Although Defendants insist that their payroll records are the definitive proof of their number of employees, they ignore significant language from the Walters case. The payroll method can be used to determine whether an employment relationship exists between an individual and the employer; however, the "ultimate touchstone under [42 U.S.C.] § 2000e(b) is whether an employer has employment relationships with 15 or more individuals for each working day in 20 or more weeks during the year in question." Walters , 519 U.S. at 211-12. This is true where, as Defendants argue, board members may not be an "employee" although they appear on the payroll records. This may also be true where Plaintiff argues that George Miller and Stephanie Adkins are employees of Defendants, but they do not appear on the payroll records. Although Defendants may be correct that "there is no additional deposition testimony or discoverable information that could be ascertained in this matter that could change the number of employees identified in the payroll records..." the inquiry is broader than that. [ See Dkt. No. 32 at 5.] Defendants cannot foreclose all discovery by Plaintiff by simply pointing to their payroll records and arguing that no possible other evidence of employees could exist. The question here is "whether an employer has employment relationships" with the requisite number of employees, working the requisite number of hours during the relevant time period. As Magistrate Judge Baker found, "[t]he mere fact that payroll journals support Defendants' motion for summary judgment does not mean that there is no other relevant discovery pertaining to the number of employees working for Defendants." [Dkt. No. 29 at 3.]

This is not the case where "only general and conclusory statements... regarding the need for more discovery" has been made; nor does Plaintiff seek to engage in a "fishing expedition." [ See Dkt. 32 at 3.] Plaintiff has requested specific discovery related to the employment of individuals by the Town of Patriot. The parties have engaged in no discovery on the issue of the number of Town of Patriot employees. We do not find the Magistrate Judge's recommendation to be clearly erroneous or contrary to law.

IV. Defendants' Motion for Summary Judgment.

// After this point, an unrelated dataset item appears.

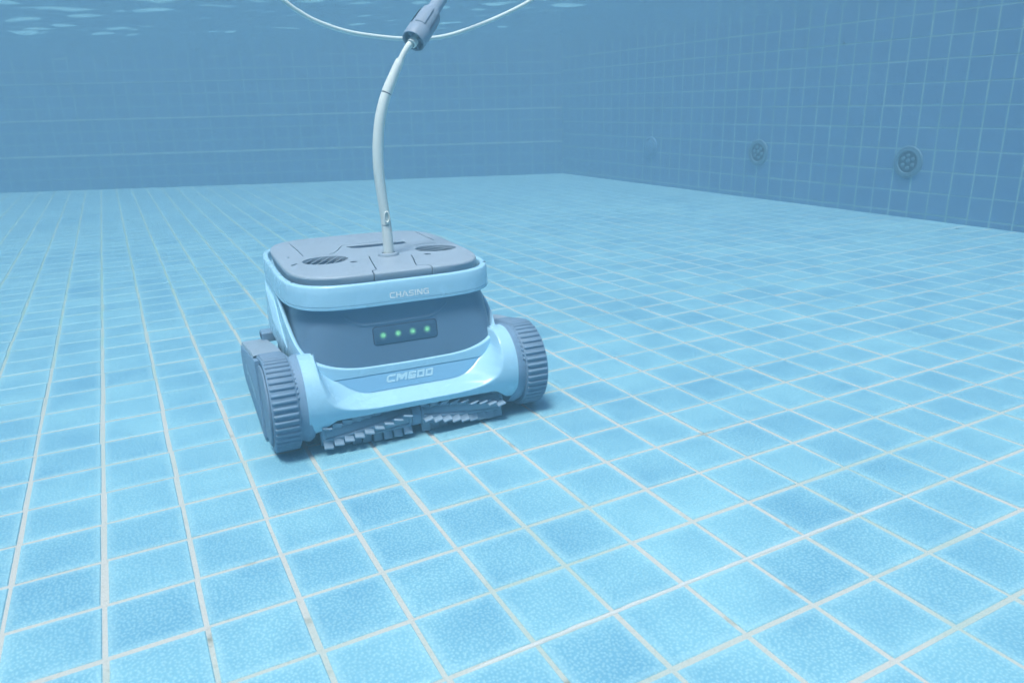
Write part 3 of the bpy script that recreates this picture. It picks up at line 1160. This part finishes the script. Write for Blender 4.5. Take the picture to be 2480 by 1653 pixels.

Upon a de novo review, we agree with Magistrate Judge Baker's recommendation that Defendants' arguments are premature at best. Plaintiff is entitled to amend her complaint and conduct discovery as to Defendants' number of employees. Defendants' Motion for Summary Judgment must be denied, but without prejudice. Pursuant to Federal Rule of Civil Procedure 56(d), when discovery is necessary for the nonmovant to respond to a motion for summary judgment, the court may allow such discovery and may deny the motion. Our Local Rule 56-1 contemplates a single summary judgment motion by a party in the case. Plaintiff's claims in this case - both the original and the amended ones - are subject to Rule 11 standards. By denying Defendants' Motion for Summary Judgment without prejudice, Plaintiff can conduct her requested discovery after which Defendants may file a single motion for summary judgment as to all issues, including the newly-added claims in Plaintiff's Second Amended Complaint. Moreover, the Magistrate Judge has already extended case management deadlines to accommodate discovery and the filing of a new motion for summary judgment. [ See Dkt. No. 35.]

V. Conclusion.

For the foregoing reasons, we adopt Magistrate Judge Baker's Report and Recommendation on Defendants' Motion for Summary Judgment, Plaintiff's Rule 56(d) Motion, and Plaintiff's Motion to Amend. Defendant's Motion for Summary Judgment is DENIED WITHOUT PREJUDICE. Plaintiff's Rule 56(d) Motion for Discovery is GRANTED. Plaintiff's Motion to Amend Complaint is GRANTED.